At the moment we’ve been heading east along the top of Regent’s Park, and we’ve got to a point that’s called the Cumberland Spur, and the canal actually splits here and behind us there’s this floating red construction. It’s a three-level construction, it’s a boat, it’s a double-width barge, but it’s actually a Chinese restaurant, it’s the Feng Shui floating Chinese restaurant.

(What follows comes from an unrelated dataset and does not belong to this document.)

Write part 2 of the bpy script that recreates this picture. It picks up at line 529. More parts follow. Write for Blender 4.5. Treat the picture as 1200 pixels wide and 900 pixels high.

And rumour has it – I’ve never seen it done – you obviously access it, there’s a bridge from the pavement out, to the third storey up, to enter the restaurant from the roadside – but rumour has that it you can place an order, you can call them up, and then you can approach the restaurant boatside and they’ll hand you your order out of a window onto your boat, so it literally is a Chinese boat takeaway, on the floating water.

TIME FOR A TATTOO?

Camden Lock

Our final section took us to Camden Lock.

Geoff Marshall: So we’re approaching Camden Lock, and the interesting fact about Camden Lock is that the lock, as in the actual physical lock gates that are at Camden, aren’t called Camden Lock. It’s called the Hampstead Lock, but the area, colloquially, has just become known as Camden Lock. Nowadays it’s become a very cool, characterful – I’d say Shoreditch in East London is hipster – so this is a little bit more hippy. If you want to get a tattoo, you want to get a piercing, come to Camden. It’s definitely a little relaxed community here, but I love it.

There’s a nice little café, and one of my favourite sort of summer things to do is to come and be at Camden Lock in the café at sunset, as the sun’s going down on a nice summer’s evening and just sort of doing a bit of people-watching, watch the canal boats come by, watching somebody operate the lock gates with the lock handles, that’s always a fun thing to do. So, yeah, I do like Camden, specifically where the canal passes through it, a lot, in London: there (it’s) a very, very nice place indeed.